Germanys Future Soldier System

#1
From Jane's International Defence Review:

Germany advances future soldier system
Under the Infantry 2010 plan, the German Army's entire infantry branch is due to have been equipped by the end of the decade with Infanterist der Zukunft (IdZ) future soldier system ensembles, together with new light, medium or heavy armoured mobility platforms (Mungo, Bv206, Boxer, and Puma).

Deliveries of the first full-production V1 version of IdZ are to begin in 2006. Following platoon-level operational trials in Kosovo in 2002 and later in Afghanistan with three complete IdZ (Einsatzbedingter Sofort Bedarf - ESB) demonstrator systems (each comprising 10 ensembles, sufficient for a squad), a further 15 (ESB Lot 3) systems were delivered to the German infantry school at Hammelburg in 2004 by the Projekthaus System Soldat (PSS) consortium, headed by EADS Friedrichshafen.

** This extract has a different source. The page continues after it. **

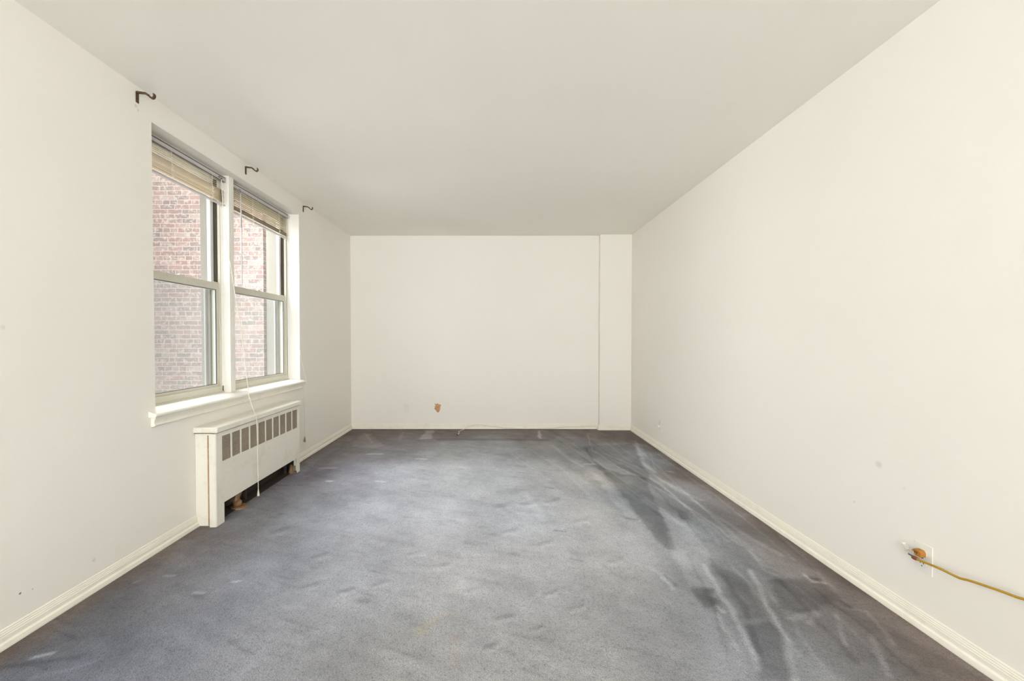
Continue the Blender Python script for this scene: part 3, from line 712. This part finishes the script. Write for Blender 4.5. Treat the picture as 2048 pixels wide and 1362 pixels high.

In 2005, 10 of these IdZ ESB systems were deployed with German troops serving in Afghanistan as part of the Provincial Reconstruction Teams in Feyzabad and Kunduz, and in the same year the consortium received a contract to produce 196 IdZ V1 production systems (viz 1,960 ensembles). These are to be delivered in 2006-07 for wider use by selected German infantry units (principally those attached to the NATO Response Force or the EU Battle Group), and certain air force units.

As initially developed by EADS in conjunction with the German defence procurement agency (Bundesamt für Wehrtechnik und Beschaffung [BWB]) using available technology, the command-and-control aspects of IdZ were not overly stressed, vertical interoperability in particular not being catered for.

According to Colonel Manfred Graumann, from the Force Development office at Hammelburg, who spoke at the IQPC Future Soldier conference in London in February, approval for research on the second-generation V2 or Erweitetes (Extended) production version of IdZ was first given in 2004, and the associated EUR19.5 million (USD23.2 million) contract to develop and deliver V2-related enhancements is due to be awarded shortly. If categorised as an evolution of the current ensemble, it is possible the V2 development study contract could be signed before the end of April. However, if deemed to be a new start, the resultant contract scrutiny process is likely to delay its signature until July.

Bids for development of the IdZ Extended ensemble were received from Rheinmetall Defence Electronics (RDE) and Sagem, as well as from EADS. The upshot of the bid evaluation is that for the next round the leadership of the PSS consortium is to be switched from EADS to RDE. It is expected that while exploiting some V1 parts, the V2 will provide additional functionality, in particular focusing on improvements to system command and control with a view to providing IdZ platoons and companies with a network-enabled capability.

Among its other aspects, this is expected to lead to the replacement of the squad and platoon commanders' current EADS NaviPad (Compaq IPAQ) personal digital assistants (PDAs) with high-performance tablet computers (incorporating 1,024 MB ROMs and multiple-gigabit hard disks), integration of the associated power, power management and databus subsystems into the IdZ carrying system, new clothing, and a new helmet capable of supporting a helmet-mounted display, thermal camera, and night-vision goggles. The RDE-led study will culminate in delivery of two system demonstrators (2 x 10 ensembles) for the series-production version, responsibility for which could in principle still be vested in a prime contractor other than RDE.

Another of the goals for IdZ is that it should be able to exchange blue-force situation awareness data with allied command-and-control or soldier system ensembles. RDE's proprietary Army Command and Control Equipment (ACE) battle management system (BMS) family, which includes a dismounted soldier system capability, is designed to be compliant with the NATO C2IEDM (Command and Control Information Exchange Data Model) interoperability standard. The RDE system was successfully used to exchange data with allied networks during the 2005 Coalition Warrior Interoperability Demonstration (CWID), and is expected to fulfil a similar function within the IdZ V2 demonstrator, one soldier per system being given the required communications interfaces.
Can just imagine the Platoon Commander using his iPaq PDA to do his emails in the war zone :)
 
#2
At least they get new stuff but - Many Germans working in their MOD were issued (last year) with an all singing all dancing PDA/Handy/Video/Camera thingy...

Shame that under their Securityorders they cannot have a camera in the MOD main building.

Poor HWF Gunther had to spend 2 weeks scratching the lenses and covering them with super glue.
 

LIMA

Old-Salt
#3
aha!---but we have the "New" AFV 432

Anyone encountering one on the Battlefield will believe that he has been Catapulted 30 Years back through time and will be totally disoriented. During this period of disorientation we will be able to administer a severe helping of Track Rash and add a few pounds of lead to his Body Mass Index!

Plus - we have 5 metres of String in our top left hand Pocket! who needs PDA`s

Its all part of the Cunning (Cnunting?) plan!!